This is one Girl Scout who is prepared to sell many cookies.
An enterprising 17-year-old in Alaska abandoned the traditional practice of selling cookies from tables in front of grocery stores. Instead, Kaela Malchoff, of Anchorage, built a drive-thru kiosk so customers can pull up and buy all the Thin Mints, Samoas and Do-si-dos they desire, KTUU-TV reported.
“I am selling Girl Scout cookies out of my mobile cookie booth,” Malchoff told the television station.
Malchoff said the kiosk was formerly “a 1970s pull-behind Prowler,” before she stripped it down to its frame and rebuilt it “from the ground up.”
“It took her about three years to get it to where it’s at right now,” the girl’s mother, Cami Malcoff, told KTUU. “I am very, very proud of her.”
The cookie sales have been a family affair, with Kaela helped by her mother and siblings, according to the television station. In addition to vehicles stopping at the kiosk, she gets a good amount of walk-up traffic.

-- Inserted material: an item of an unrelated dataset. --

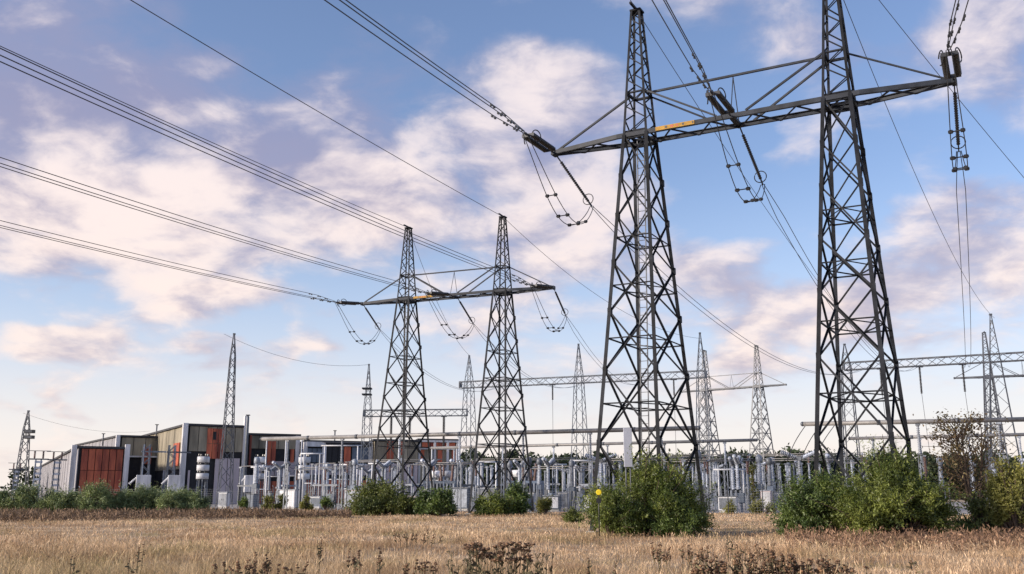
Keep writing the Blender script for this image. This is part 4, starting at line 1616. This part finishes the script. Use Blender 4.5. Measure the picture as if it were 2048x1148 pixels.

“I don’t have to get out of my car,” a customer named Teresa, who did not give her last name, told KTUU. “I can drive up like McDonald’s and get what I want.”
Kaela Malchoff said she patterned the trailer after drive-up coffee kiosks. She said she hopes to sell about 5,000 boxes of cookies by the end of the month.
Judging by the steady stream of customers, the goal appears to be attainable.
“It’s great marketing skills, the booth is very attractive and colorful,” one customer told KTUU.